National Security

U.S. May Impose Preemptive Sanctions to Thwart New Iran Arms Deals

Top Iran envoy tells Free Beacon U.S. will aggressively enforce Iran arms ban

Elliot Abrams
Elliot Abrams / Getty Images

The United States will preemptively sanction any country that tries to deliver arms to Iran, effectively blocking new arms deals well before they develop, the Trump administration’s top Iran official told the Washington Free Beacon in an exclusive interview.

Elliott Abrams, the administration’s special envoy for Iran, said that in the aftermath of restoring all international sanctions on Iran in late September, the administration would not wait for new weapons to be transferred to Iran—in violation of sanctions—but would act preemptively to obstruct new deals as they advance.

"We don’t have to wait until a transaction is completed and someone has physically sent arms to Iran or imported arms from Iran," Abrams said. "We can go after people engaged in exploratory visits or negotiations as well."

Iran and its international partners, including Russia and China, have vowed to breach U.S. and international sanctions barring new weapons deals. This includes a United Nations arms embargo on Iran that was set to expire over the weekend, but was extended indefinitely by the United States under a mechanism known as "snapback." This enabled the United States to keep the arms ban alive and revive a litany of international sanctions on Iran’s ballistic missile development, nuclear program, and weapons trade. Still, U.S. officials anticipate that Russia and China will move to sell Iran billions of dollars’ worth of weapons and advanced arms in the coming months.

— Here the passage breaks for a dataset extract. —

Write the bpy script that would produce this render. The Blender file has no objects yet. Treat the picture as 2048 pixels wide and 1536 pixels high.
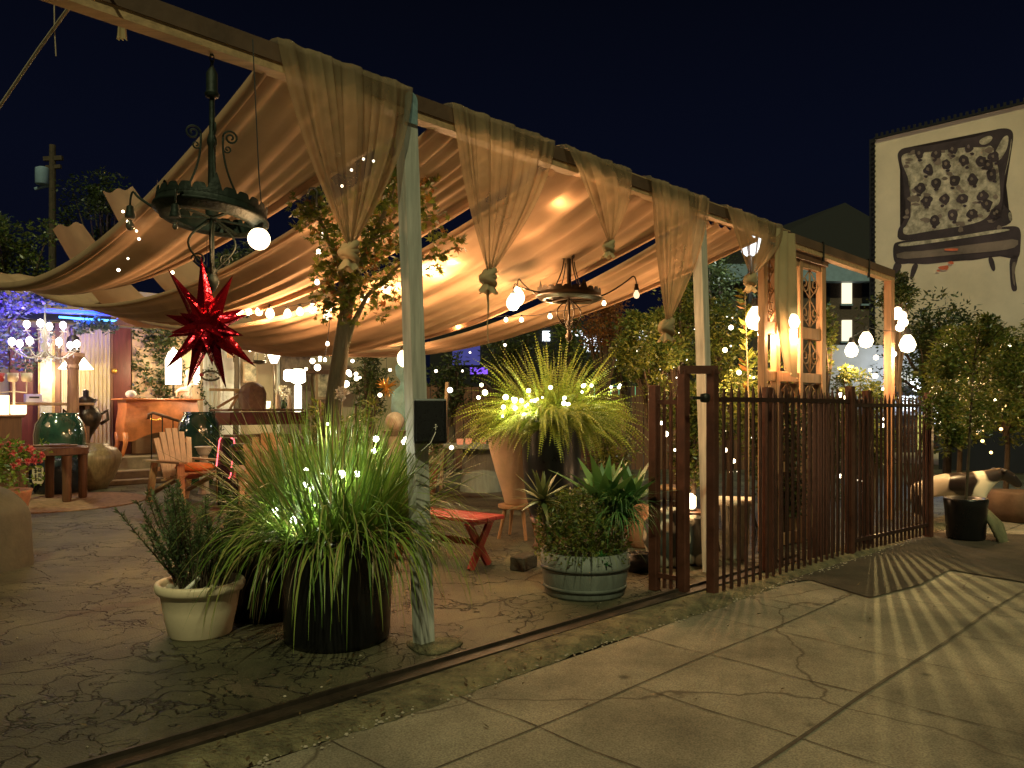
import bpy, math, random
from mathutils import Vector, Matrix
S = bpy.context.scene
COL = S.collection
R = random.Random(7)
# ------------------------------------------------------------------ camera, world, sun, exposure
FOC, EYE, CX, CY = 1550.0, 1.4, 1024.0, 815.0
cd = bpy.data.cameras.new('camera'); cam = bpy.data.objects.new('camera', cd); COL.objects.link(cam)
cd.sensor_width = 36.0; cd.lens = FOC / 2048 * 36.0; cd.shift_y = (CY - 768) / 2048
cam.location = (0, 0, EYE); cam.rotation_euler = (math.pi / 2, 0, 0); cd.clip_end = 500; cd.clip_start = 0.05
S.camera = cam
world = bpy.data.worlds.new('World'); S.world = world; world.use_nodes = True
wn, wl = world.node_tree.nodes, world.node_tree.links
wn.clear()
wo = wn.new('ShaderNodeOutputWorld'); wb = wn.new('ShaderNodeBackground')
sk = wn.new('ShaderNodeTexSky'); sk.sky_type = 'NISHITA'; sk.sun_disc = False
sk.sun_elevation = math.radians(-4.0); sk.sun_rotation = math.radians(160)
tint = wn.new('ShaderNodeMix'); tint.data_type = 'RGBA'; tint.blend_type = 'MULTIPLY'; tint.inputs['Factor'].default_value = 1
tint.inputs['B'].default_value = (0.30, 0.55, 1.0, 1)
addn = wn.new('ShaderNodeMix'); addn.data_type = 'RGBA'; addn.blend_type = 'ADD'; addn.inputs['Factor'].default_value = 1
addn.inputs['B'].default_value = (0.016, 0.022, 0.058, 1)
wtc = wn.new('ShaderNodeTexCoord'); wsx = wn.new('ShaderNodeSeparateXYZ'); wl.new(wtc.outputs['Generated'], wsx.inputs[0])
wcr = wn.new('ShaderNodeValToRGB'); wl.new(wsx.outputs['Z'], wcr.inputs[0])
wcr.color_ramp.elements[0].position = 0.0; wcr.color_ramp.elements[0].color = (0.030, 0.040, 0.11, 1)
wcr.color_ramp.elements[1].position = 0.55; wcr.color_ramp.elements[1].color = (0.006, 0.006, 0.012, 1)
e_ = wcr.color_ramp.elements.new(.28); e_.color = (0.018, 0.026, 0.085, 1)
wl.new(wcr.outputs[0], addn.inputs['B'])
wl.new(sk.outputs[0], tint.inputs['A']); wl.new(tint.outputs['Result'], addn.inputs['A'])
wl.new(addn.outputs['Result'], wb.inputs['Color']); wb.inputs['Strength'].default_value = 0.10
wl.new(wb.outputs[0], wo.inputs[0])
S.view_settings.view_transform = 'Standard'; S.view_settings.look = 'None'
S.view_settings.exposure = 0.0; S.view_settings.gamma = 1.0
D1 = Vector((0.713, 0.701, 0)).normalized(); D2 = Vector((-D1.y, D1.x, 0))
OX, OY = -0.52, 4.57
O3 = Vector((OX, OY, 0))
sun = bpy.data.lights.new('street_light_sun', 'SUN'); sun.energy = 1.45; sun.angle = math.radians(1.2); sun.color = (0.93, 0.95, 0.50)
so = bpy.data.objects.new('street_light_sun', sun); COL.objects.link(so)
sdir = (-D1 * 0.56 - D2 * 0.66 + Vector((0, 0, 0.95))).normalized()
so.rotation_euler = sdir.to_track_quat('Z', 'Y').to_euler()

# ------------------------------------------------------------------ coordinates
def P(px, py, Y): return Vector(((px - CX) / FOC * Y, Y, EYE + (CY - py) / FOC * Y))
def G(px, py, z=0.0):
    Y = (EYE - z) * FOC / (py - CY); return Vector(((px - CX) / FOC * Y, Y, z))
def W(u, v, z=0.0): return O3 + D1 * u + D2 * v + Vector((0, 0, z))
def PV(px, py, v):
    a = (px - CX) / FOC; Y = (v + OX * D2.x + OY * D2.y) / (a * D2.x + D2.y); return P(px, py, Y)
def PU(px, py, u):
    a = (px - CX) / FOC; Y = (u + OX * D1.x + OY * D1.y) / (a * D1.x + D1.y); return P(px, py, Y)
def UV(p): r = Vector((p[0], p[1], 0)) - O3; return r.dot(D1), r.dot(D2)
ANG = math.atan2(D1.y, D1.x)

# ------------------------------------------------------------------ mesh builder
class MB:
    def __init__(s): s.v = []; s.f = []
    def add(s, vs, fs):
        b = len(s.v); s.v.extend([tuple(p) for p in vs]); s.f.extend([tuple(i + b for i in f) for f in fs]); return s
    def box(s, c, size, rz=0.0, bev=0.0, rot=None):
        hx, hy, hz = size[0] / 2, size[1] / 2, size[2] / 2
        M = rot if rot is not None else Matrix.Rotation(rz, 3, 'Z')
        c = Vector(c)
        if bev > 0:
            b = min(bev, hx * .9, hy * .9, hz * .9); vs = []
            for sx in (-1, 1):
                for sy in (-1, 1):
                    for sz in (-1, 1):
                        vs += [(sx * (hx - b), sy * (hy - b), sz * hz), (sx * (hx - b), sy * hy, sz * (hz - b)), (sx * hx, sy * (hy - b), sz * (hz - b))]
            import bmesh
            bm = bmesh.new()
            for p in vs: bm.verts.new(p)
            r = bmesh.ops.convex_hull(bm, input=bm.verts)
            bm.verts.index_update()
            s.add([c + M @ q.co for q in bm.verts], [[q.index for q in f.verts] for f in bm.faces]); bm.free(); return s
        vs = [c + M @ Vector((x, y, z)) for x in (-hx, hx) for y in (-hy, hy) for z in (-hz, hz)]
        return s.add(vs, [(0, 1, 3, 2), (4, 6, 7, 5), (0, 4, 5, 1), (2, 3, 7, 6), (0, 2, 6, 4), (1, 5, 7, 3)])
    def bar(s, a, b, w, h, up=(0, 0, 1)):
        a, b = Vector(a), Vector(b); d = b - a; L = d.length; z = d.normalized(); upv = Vector(up)
        if abs(z.dot(upv)) > .98: upv = Vector((1, 0, 0)) if abs(z.x) < .9 else Vector((0, 1, 0))
        x = upv.cross(z).normalized(); y = z.cross(x)
        M = Matrix((x, y, z)).transposed()
        return s.box((a + b) / 2, (w, h, L), rot=M)
    def tube(s, pts, r, seg=8, cap=True):
        pts = [Vector(p) for p in pts]; n = len(pts); rr = r if isinstance(r, (list, tuple)) else [r] * n
        vs = []; fs = []; pu = None
        for i, p in enumerate(pts):
            t = (pts[min(i + 1, n - 1)] - pts[max(i - 1, 0)])
            t = t.normalized() if t.length > 1e-9 else Vector((0, 0, 1))
            if pu is None: pu = t.orthogonal().normalized()
            else:
                pu = pu - t * pu.dot(t); pu = pu.normalized() if pu.length > 1e-6 else t.orthogonal().normalized()
            w = t.cross(pu)
            for k in range(seg):
                a = 2 * math.pi * k / seg; vs.append(p + (pu * math.cos(a) + w * math.sin(a)) * rr[i])
        for i in range(n - 1):
            for k in range(seg):
                k2 = (k + 1) % seg; fs.append((i * seg + k, i * seg + k2, (i + 1) * seg + k2, (i + 1) * seg + k))
        if cap: fs.append(tuple(range(seg))[::-1]); fs.append(tuple((n - 1) * seg + k for k in range(seg)))
        return s.add(vs, fs)
    def lathe(s, c, prof, seg=32, wob=0.0, sx=1.0, sy=1.0, rz=0.0, closed=False):
        c = Vector(c); vs = []; fs = []; n = len(prof)
        for i, (r, z) in enumerate(prof):
            for k in range(seg):
                a = 2 * math.pi * k / seg + rz; q = r * (1 + wob * math.sin(3 * a + 2 * z) * .5)
                vs.append(c + Vector((q * math.cos(a) * sx, q * math.sin(a) * sy, z)))
        for i in range(n - 1):
            for k in range(seg):
                k2 = (k + 1) % seg; fs.append((i * seg + k, i * seg + k2, (i + 1) * seg + k2, (i + 1) * seg + k))
        if closed:
            for k in range(seg):
                k2 = (k + 1) % seg; fs.append(((n - 1) * seg + k, (n - 1) * seg + k2, k2, k))
        else:
            if prof[0][0] > 1e-4: fs.append(tuple(range(seg))[::-1])
            if prof[-1][0] > 1e-4: fs.append(tuple((n - 1) * seg + k for k in range(seg)))
        return s.add(vs, fs)
    def ball(s, c, r, seg=12, rings=8, sc=(1, 1, 1)):
        c = Vector(c); vs = [c + Vector((0, 0, -r * sc[2]))]; fs = []
        for i in range(1, rings):
            t = math.pi * i / rings
            for k in range(seg):
                a = 2 * math.pi * k / seg
                vs.append(c + Vector((r * math.sin(t) * math.cos(a) * sc[0], r * math.sin(t) * math.sin(a) * sc[1], -r * math.cos(t) * sc[2])))
        vs.append(c + Vector((0, 0, r * sc[2])))
        for k in range(seg): fs.append((0, 1 + (k + 1) % seg, 1 + k))
        for i in range(rings - 2):
            for k in range(seg):
                k2 = (k + 1) % seg; a = 1 + i * seg; fs.append((a + k, a + k2, a + seg + k2, a + seg + k))
        a = 1 + (rings - 2) * seg; e = len(vs) - 1
        for k in range(seg): fs.append((a + k, a + (k + 1) % seg, e))
        return s.add(vs, fs)
    def prism(s, pts, d):      # polygon pts (3D, planar) extruded by vector d
        pts = [Vector(p) for p in pts]; n = len(pts); d = Vector(d)
        vs = pts + [p + d for p in pts]
        fs = [tuple(range(n))[::-1], tuple(range(n, 2 * n))] + [(i, (i + 1) % n, n + (i + 1) % n, n + i) for i in range(n)]
        return s.add(vs, fs)
    def grid(s, rows):         # list of rows of points
        n = len(rows[0]); vs = [p for r in rows for p in r]; fs = []
        for i in range(len(rows) - 1):
            for j in range(n - 1): fs.append((i * n + j, i * n + j + 1, (i + 1) * n + j + 1, (i + 1) * n + j))
        return s.add(vs, fs)
    def leaf(s, p, d, n, L, w, fold=0.0):
        p = Vector(p); d = d.normalized(); sd = d.cross(n)
        sd = sd.normalized() if sd.length > 1e-5 else d.orthogonal().normalized()
        m = sd.cross(d)
        b = len(s.v)
        for q in (p, p + d * L * .4 + sd * w / 2 + m * fold, p + d * L, p + d * L * .4 - sd * w / 2 + m * fold): s.v.append(tuple(q))
        s.f.append((b, b + 1, b + 2)); s.f.append((b, b + 2, b + 3)); return s
    def blade(s, p, d, L, w, droop, n=5, tip=0.05, wv=None, belly=0.25):
        p = Vector(p); d = d.normalized(); sd = d.cross(Vector((0, 0, 1)))
        if sd.length < .05: a = R.uniform(0, 6.28); sd = Vector((math.cos(a), math.sin(a), 0))
        sd.normalize()
        if wv: sd = (sd + Vector((R.uniform(-wv, wv), R.uniform(-wv, wv), R.uniform(-wv, wv)))).normalized()
        b = len(s.v); q = p.copy()
        for i in range(n + 1):
            t = i / n; ww = w * (max(tip, (1 - t) ** .75) * (.55 + min(1, t / belly) * .45)) * .5
            s.v.append(tuple(q + sd * ww)); s.v.append(tuple(q - sd * ww))
            q = q + d * (L / n); d = (d + Vector((0, 0, -droop / n * (0.4 + 1.6 * t)))).normalized()
            if i < n: k = b + 2 * i; s.f.append((k, k + 1, k + 3, k + 2))
        return q
    def build(s, name, mat, parent=None, smooth=False, origin=None):
        me = bpy.data.meshes.new(name)
        if parent is not None: off = WORLD_LOC.get(parent.name, Vector((0, 0, 0)))
        elif origin is not None: off = Vector(origin)
        else:
            xs = [v[0] for v in s.v]; ys = [v[1] for v in s.v]; zs = [v[2] for v in s.v]
            off = Vector(((min(xs) + max(xs)) / 2, (min(ys) + max(ys)) / 2, min(zs)))
        ox, oy, oz = off
        me.from_pydata([(a - ox, b - oy, c - oz) for a, b, c in s.v], [], s.f); me.update()
        if smooth is True: me.polygons.foreach_set('use_smooth', [True] * len(me.polygons))
        elif smooth == 'auto':
            me.polygons.foreach_set('use_smooth', [True] * len(me.polygons))
            try: me.set_sharp_from_angle(angle=math.radians(40))
            except Exception: pass
        o = bpy.data.objects.new(name, me); COL.objects.link(o)
        me.materials.append(mat)
        if parent is not None: o.parent = parent; WORLD_LOC[o.name] = off
        else: o.location = off; WORLD_LOC[o.name] = off
        return o
WORLD_LOC = {}
def tag(o, label, cat, group=None, kind=None):
    if label: o['label'] = label
    if cat: o['category'] = cat
    if group: o['group'] = group
    if kind: o['kind'] = kind
    return o
def thing(name, loc, label, cat, group=None):
    o = bpy.data.objects.new(name, None); COL.objects.link(o); o.location = loc; o.empty_display_size = .1
    WORLD_LOC[o.name] = Vector(loc); return tag(o, label, cat, group)
def struct(name, mb, mat, smooth=False):
    o = mb.build(name, mat, None, smooth, (0, 0, 0)); o['kind'] = 'structure'; return o
def dup(o, parent=None, keep=None):
    c = o.copy(); COL.objects.link(c); c.parent = parent
    for ch in list(o.children): dup(ch, c)
    return c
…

"We will step in even before they become tangible and real," Abrams said, referring to possible Iranian arms deals with Russia and China. "We will be watching to see if there is movement towards arms deals."

In an effort to counter potential arms sales, President Donald Trump also issued an executive order in late September authorizing a broad range of new sanctions meant to enforce the arms embargo and permit sanctions on any person seen as bolstering Tehran’s military and nuclear programs.

The United States will use those authorities and sanctions to block arms transfers as they’re developing, according to Abrams and other U.S. officials who spoke to the Free Beacon on background.

"If the United States sees anyone even thinking about violating the arms embargo the president has made sure we can sanction them until they're radioactive," said a source close to the State Department who was briefed on details of their plans but not authorized to speak on record. "The Russians and the Chinese may talk a big game but they also live in the real world. They're not going to endanger their industrial sectors to sell weapons to Iran."

Secretary of State Mike Pompeo on Sunday promised to sanction any country, individual, or entity "that materially contributes to the supply, sale, or transfer of conventional arms to or from Iran, as well as those who provide technical training, financial support and services, and other assistance related to these arms."

This warning is mainly aimed at Russia and China, both of which have expressed interest in further arming Tehran. Russia also has taken an interest in Iran’s nuclear program, helping the country build domestic nuclear reactors that could provide it with a second pathway to a nuclear weapon.

Abrams said he expects countries such as Russia and China to announce new arms deals with Iran in the coming weeks. The deals, however, will likely be "smoke and mirrors and bravado because the Iranians don’t have the money" to purchase the advanced arms, he said.

As a result of the United States' years-long pressure campaign on Tehran, the country’s economy is in shambles. The regime has limited cash reserves and may not be able to afford an arms-buying spree that could update its aging military equipment.

Iran, for its part, says that it does not need to buy outside weapons.

"Iran’s defense doctrine is premised on strong reliance on its people and indigenous capabilities," Iran’s foreign ministry said in a statement issued over the weekend. "Unconventional arms, weapons of mass destruction and a buying spree of conventional arms have no place in Iran’s defense doctrine."